* START *

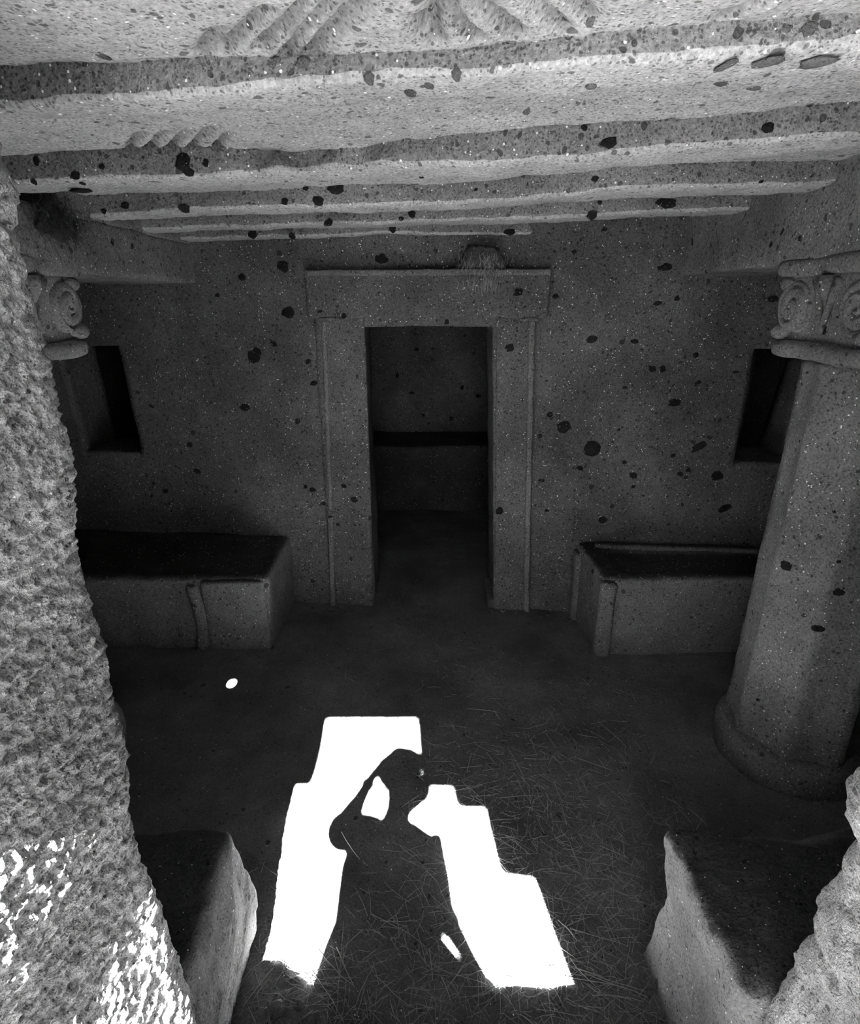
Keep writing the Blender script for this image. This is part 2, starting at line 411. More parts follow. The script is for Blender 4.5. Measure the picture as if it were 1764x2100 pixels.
# ---- architraves over the pillars
def arch(name, x0, x1, zb, label, pocket=False):
    V = []; F = []
    def wp(p):
        return p
    def add(*a, **k):
        v, f = rbox(*a, **k); b = len(V); V.extend(v); F.extend(tuple(i + b for i in q) for q in f)
    am = ((2, .006), (9, .005), (32, .003))
    if not pocket:
        add(x0, x1, .78, 3.62, zb, 2.40, res=.03, r=.012, amp=am)
    else:
        add(x0, x1, .78, 3.62, zb, 2.215, res=.03, r=.012, amp=am)
        add(x0, x1, .78, 2.08, 2.20, 2.40, res=.03, r=.006, amp=am)
        add(x0, x1, 2.37, 3.62, 2.20, 2.40, res=.03, r=.006, amp=am)
        add(x0, x1 - .2, 2.05, 2.42, 2.20, 2.40, res=.04, r=.01, amp=am)
    o = link(name, V, F, M['arch'], kind='structure'); tag(o, label); return o
a1 = arch('trim_1', -1.92, -1.33, 2.0, 'long tufa architrave over the left pillar', True)
a2 = arch('trim_2', 1.335, 1.93, 2.03, 'long tufa architrave over the right pillar')

# ---- side walls and inner chamber
am = ((2, .012), (9, .005))
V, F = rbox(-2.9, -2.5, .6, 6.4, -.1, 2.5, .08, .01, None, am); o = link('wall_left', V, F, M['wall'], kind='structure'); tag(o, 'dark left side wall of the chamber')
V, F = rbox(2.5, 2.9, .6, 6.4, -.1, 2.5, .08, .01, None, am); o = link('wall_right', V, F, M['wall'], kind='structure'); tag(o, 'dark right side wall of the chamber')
V, F = rbox(-2.9, 2.9, 5.98, 6.4, -.1, 2.5, .05, .01, None, am); wall_rear = link('wall_rear', V, F, M['wall'], kind='structure'); tag(wall_rear, 'dim rear wall of the inner chamber seen through the doorway')
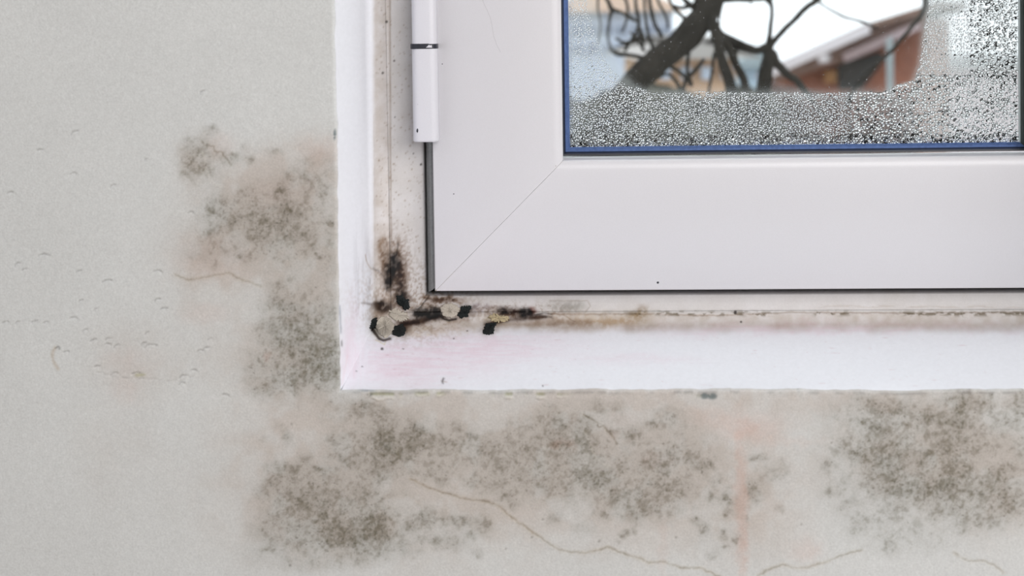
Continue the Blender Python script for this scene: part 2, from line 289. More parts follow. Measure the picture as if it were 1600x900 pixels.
# vertical mouldy growth on the left sealant
wblob(616,425,20,48,.45,BR); wblob(608,400,26,30,.20,BR); wblob(613,414,11,16,.95,BK); wblob(606,441,9,10,.85,BK); wblob(622,395,6,16,.55,BR); wblob(597,386,6,18,.60,BR); wblob(600,410,7,16,.55,BR)
wblob(628,438,8,30,.62,(.72,.84,.92)); wblob(627,452,8,16,.7,(.8,.88,.93)); wblob(598,478,13,9,.80,(.86,.92,.95)); wblob(592,490,12,12,.35,BR); wblob(615,470,12,14,.35,BR)
wline([(571,398),(574,412),(577,418),(587,423),(593,430),(600,438)], 1., .6, BR); wline([(583,419),(592,424),(600,433),(603,440)], 1.1, .7, BK); wline([(566,473),(580,475),(594,473),(603,474)], 1.8, .75, (.85,.9,.93))
wline([(604,372),(606,395),(603,410)], 1.2, .4, BR); wline([(622,380),(620,398),(612,408)], 1.4, .7, BK); wline([(634,400),(636,425),(632,450)], 1.2, .35, BR)
# band along the bottom sealant
wline([(626,507),(645,503),(662,499),(694,492)], 5.0, 1.2, (.86,.93,.96)); wline([(625,510),(650,506),(690,500),(730,500)], 5, .35, BR)
wblob(657,489,11,7,.92,BK); wblob(676,490,12,8,.97,BK); wblob(668,482,26,7,.5,BR); wblob(690,470,22,6,.8,(.78,.87,.93)); wblob(668,466,9,6,.5,BR); wblob(712,470,20,4,.5,BR)
wline([(671,462),(665,470),(658,478),(652,484)], 1.0, .8, BK, .5); wline([(667,461),(660,470),(654,478)], .8, .6, BR, .5)
wblob(640,480,10,10,.25,BR); wblob(728,482,8,7,.6,BK); wblob(748,482,20,7,.42,(.7,.78,.74)); wblob(770,486,20,8,.35,BR)
wblob(788,485,12,7,.90,(.88,.94,.96)); wblob(803,488,10,6,.75,(.84,.92,.95)); wblob(820,487,13,8,.97,BK); wblob(831,485,7,7,.6,(.5,.85,.92)); wblob(775,500,16,7,.35,(.4,.5,.8))
wline([(758,506),(772,503),(795,500),(820,497),(852,495)], 3.6, .95, (.87,.93,.96)); wline([(840,492),(852,494),(862,496)], 2.2, .7, (.85,.9,.93)); wline([(835,492),(850,489),(862,491)], 1.1, .8, BK, .5)
wline([(780,508),(830,505),(880,503),(920,503)], 6, .45, BR, 2.5); wblob(880,508,50,9,.28,BR); wblob(935,500,80,12,.26,(.3,.5,.8)); wblob(1000,492,18,8,.50,(.55,.68,.9)); wblob(1003,482,10,6,.3,BR); wblob(960,503,44,6,.30,(.4,.6,.85)); wblob(1000,512,100,6,.14,BR)
wblob(700,515,60,10,.20,(.4,.6,.85)); wblob(650,520,40,8,.20,(.3,.5,.85)); wblob(870,480,34,9,.20,(.6,.65,.7)); wblob(890,478,30,10,.12,(.7,.7,.8))
wblob(617,428,14,26,.6,(.75,.84,.9)); wblob(616,408,9,14,.9,BK); wblob(610,425,9,12,.85,BK); wblob(625,425,6,26,.7,(.7,.82,.9)); wblob(607,446,7,8,.9,BK); wblob(626,462,10,14,.75,(.85,.9,.93)); wblob(600,480,12,9,.8,(.8,.87,.92))
wblob(655,490,13,8,.95,BK); wblob(676,489,14,9,.97,BK); wblob(665,492,22,8,.7,(.8,.87,.92)); wblob(640,503,22,5,.9,(.85,.92,.95)); wblob(628,516,13,10,.8,(.8,.86,.9)); wblob(725,487,14,11,.7,(.8,.86,.9)); wblob(765,513,13,9,.7,(.75,.82,.88)); wblob(584,505,8,11,.7,(.7,.78,.84))
wblob(800,489,34,9,.75,(.75,.85,.92)); wblob(822,488,12,8,.97,BK); wblob(787,486,10,6,.9,BK); wblob(632,472,13,13,.6,(.75,.84,.9)); wblob(690,467,30,5,.7,(.6,.72,.82))
sl, t = local(650, 470, 90, 60, WP, 3); grn = sstep(.50, .60, fbm(gx[sl], gy[sl], 3.2, 261, 2)) * t * .55; win_rgb[sl] *= 1 - grn[..., None] * np.array([.62, .76, .88], np.float32)
sl, t = local(800, 488, 90, 16, WP, 3); grn = sstep(.52, .62, fbm(gx[sl], gy[sl], 3.2, 263, 2)) * t * .5; win_rgb[sl] *= 1 - grn[..., None] * np.array([.62, .76, .88], np.float32)
sl, t = local(620, 420, 26, 60, WP, 3); grn = sstep(.48, .60, fbm(gx[sl], gy[sl], 3.4, 265, 2)) * t * .6; win_rgb[sl] *= 1 - grn[..., None] * np.array([.66, .78, .88], np.float32)
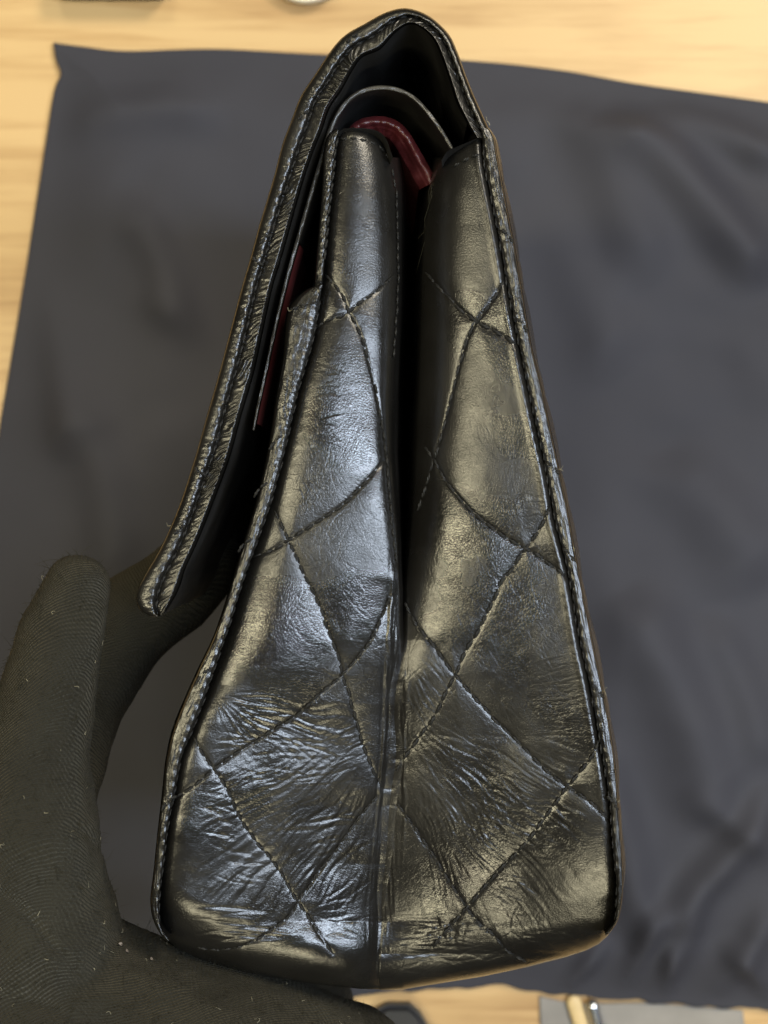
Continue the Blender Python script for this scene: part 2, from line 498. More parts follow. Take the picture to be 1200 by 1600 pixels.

* END *

** Given exercise **
The records above need to be given again exactly. Omit the pictures.

** Correct answer **
Keep writing the Blender script for this image. This is part 2, starting at line 411. More parts follow. The script is for Blender 4.5. Measure the picture as if it were 1764x2100 pixels.
# ---- architraves over the pillars
def arch(name, x0, x1, zb, label, pocket=False):
    V = []; F = []
    def wp(p):
        return p
    def add(*a, **k):
        v, f = rbox(*a, **k); b = len(V); V.extend(v); F.extend(tuple(i + b for i in q) for q in f)
    am = ((2, .006), (9, .005), (32, .003))
    if not pocket:
        add(x0, x1, .78, 3.62, zb, 2.40, res=.03, r=.012, amp=am)
    else:
        add(x0, x1, .78, 3.62, zb, 2.215, res=.03, r=.012, amp=am)
        add(x0, x1, .78, 2.08, 2.20, 2.40, res=.03, r=.006, amp=am)
        add(x0, x1, 2.37, 3.62, 2.20, 2.40, res=.03, r=.006, amp=am)
        add(x0, x1 - .2, 2.05, 2.42, 2.20, 2.40, res=.04, r=.01, amp=am)
    o = link(name, V, F, M['arch'], kind='structure'); tag(o, label); return o
a1 = arch('trim_1', -1.92, -1.33, 2.0, 'long tufa architrave over the left pillar', True)
a2 = arch('trim_2', 1.335, 1.93, 2.03, 'long tufa architrave over the right pillar')

# ---- side walls and inner chamber
am = ((2, .012), (9, .005))
V, F = rbox(-2.9, -2.5, .6, 6.4, -.1, 2.5, .08, .01, None, am); o = link('wall_left', V, F, M['wall'], kind='structure'); tag(o, 'dark left side wall of the chamber')
V, F = rbox(2.5, 2.9, .6, 6.4, -.1, 2.5, .08, .01, None, am); o = link('wall_right', V, F, M['wall'], kind='structure'); tag(o, 'dark right side wall of the chamber')
V, F = rbox(-2.9, 2.9, 5.98, 6.4, -.1, 2.5, .05, .01, None, am); wall_rear = link('wall_rear', V, F, M['wall'], kind='structure'); tag(wall_rear, 'dim rear wall of the inner chamber seen through the doorway')
Continue the Blender Python script for this scene: part 2, from line 289. More parts follow. Measure the picture as if it were 1600x900 pixels.
# vertical mouldy growth on the left sealant
wblob(616,425,20,48,.45,BR); wblob(608,400,26,30,.20,BR); wblob(613,414,11,16,.95,BK); wblob(606,441,9,10,.85,BK); wblob(622,395,6,16,.55,BR); wblob(597,386,6,18,.60,BR); wblob(600,410,7,16,.55,BR)
wblob(628,438,8,30,.62,(.72,.84,.92)); wblob(627,452,8,16,.7,(.8,.88,.93)); wblob(598,478,13,9,.80,(.86,.92,.95)); wblob(592,490,12,12,.35,BR); wblob(615,470,12,14,.35,BR)
wline([(571,398),(574,412),(577,418),(587,423),(593,430),(600,438)], 1., .6, BR); wline([(583,419),(592,424),(600,433),(603,440)], 1.1, .7, BK); wline([(566,473),(580,475),(594,473),(603,474)], 1.8, .75, (.85,.9,.93))
wline([(604,372),(606,395),(603,410)], 1.2, .4, BR); wline([(622,380),(620,398),(612,408)], 1.4, .7, BK); wline([(634,400),(636,425),(632,450)], 1.2, .35, BR)
# band along the bottom sealant
wline([(626,507),(645,503),(662,499),(694,492)], 5.0, 1.2, (.86,.93,.96)); wline([(625,510),(650,506),(690,500),(730,500)], 5, .35, BR)
wblob(657,489,11,7,.92,BK); wblob(676,490,12,8,.97,BK); wblob(668,482,26,7,.5,BR); wblob(690,470,22,6,.8,(.78,.87,.93)); wblob(668,466,9,6,.5,BR); wblob(712,470,20,4,.5,BR)
wline([(671,462),(665,470),(658,478),(652,484)], 1.0, .8, BK, .5); wline([(667,461),(660,470),(654,478)], .8, .6, BR, .5)
wblob(640,480,10,10,.25,BR); wblob(728,482,8,7,.6,BK); wblob(748,482,20,7,.42,(.7,.78,.74)); wblob(770,486,20,8,.35,BR)
wblob(788,485,12,7,.90,(.88,.94,.96)); wblob(803,488,10,6,.75,(.84,.92,.95)); wblob(820,487,13,8,.97,BK); wblob(831,485,7,7,.6,(.5,.85,.92)); wblob(775,500,16,7,.35,(.4,.5,.8))
wline([(758,506),(772,503),(795,500),(820,497),(852,495)], 3.6, .95, (.87,.93,.96)); wline([(840,492),(852,494),(862,496)], 2.2, .7, (.85,.9,.93)); wline([(835,492),(850,489),(862,491)], 1.1, .8, BK, .5)
wline([(780,508),(830,505),(880,503),(920,503)], 6, .45, BR, 2.5); wblob(880,508,50,9,.28,BR); wblob(935,500,80,12,.26,(.3,.5,.8)); wblob(1000,492,18,8,.50,(.55,.68,.9)); wblob(1003,482,10,6,.3,BR); wblob(960,503,44,6,.30,(.4,.6,.85)); wblob(1000,512,100,6,.14,BR)
wblob(700,515,60,10,.20,(.4,.6,.85)); wblob(650,520,40,8,.20,(.3,.5,.85)); wblob(870,480,34,9,.20,(.6,.65,.7)); wblob(890,478,30,10,.12,(.7,.7,.8))
wblob(617,428,14,26,.6,(.75,.84,.9)); wblob(616,408,9,14,.9,BK); wblob(610,425,9,12,.85,BK); wblob(625,425,6,26,.7,(.7,.82,.9)); wblob(607,446,7,8,.9,BK); wblob(626,462,10,14,.75,(.85,.9,.93)); wblob(600,480,12,9,.8,(.8,.87,.92))
wblob(655,490,13,8,.95,BK); wblob(676,489,14,9,.97,BK); wblob(665,492,22,8,.7,(.8,.87,.92)); wblob(640,503,22,5,.9,(.85,.92,.95)); wblob(628,516,13,10,.8,(.8,.86,.9)); wblob(725,487,14,11,.7,(.8,.86,.9)); wblob(765,513,13,9,.7,(.75,.82,.88)); wblob(584,505,8,11,.7,(.7,.78,.84))
wblob(800,489,34,9,.75,(.75,.85,.92)); wblob(822,488,12,8,.97,BK); wblob(787,486,10,6,.9,BK); wblob(632,472,13,13,.6,(.75,.84,.9)); wblob(690,467,30,5,.7,(.6,.72,.82))
sl, t = local(650, 470, 90, 60, WP, 3); grn = sstep(.50, .60, fbm(gx[sl], gy[sl], 3.2, 261, 2)) * t * .55; win_rgb[sl] *= 1 - grn[..., None] * np.array([.62, .76, .88], np.float32)
sl, t = local(800, 488, 90, 16, WP, 3); grn = sstep(.52, .62, fbm(gx[sl], gy[sl], 3.2, 263, 2)) * t * .5; win_rgb[sl] *= 1 - grn[..., None] * np.array([.62, .76, .88], np.float32)
sl, t = local(620, 420, 26, 60, WP, 3); grn = sstep(.48, .60, fbm(gx[sl], gy[sl], 3.4, 265, 2)) * t * .6; win_rgb[sl] *= 1 - grn[..., None] * np.array([.66, .78, .88], np.float32)
Continue the Blender Python script for this scene: part 2, from line 498. More parts follow. Take the picture to be 1200 by 1600 pixels.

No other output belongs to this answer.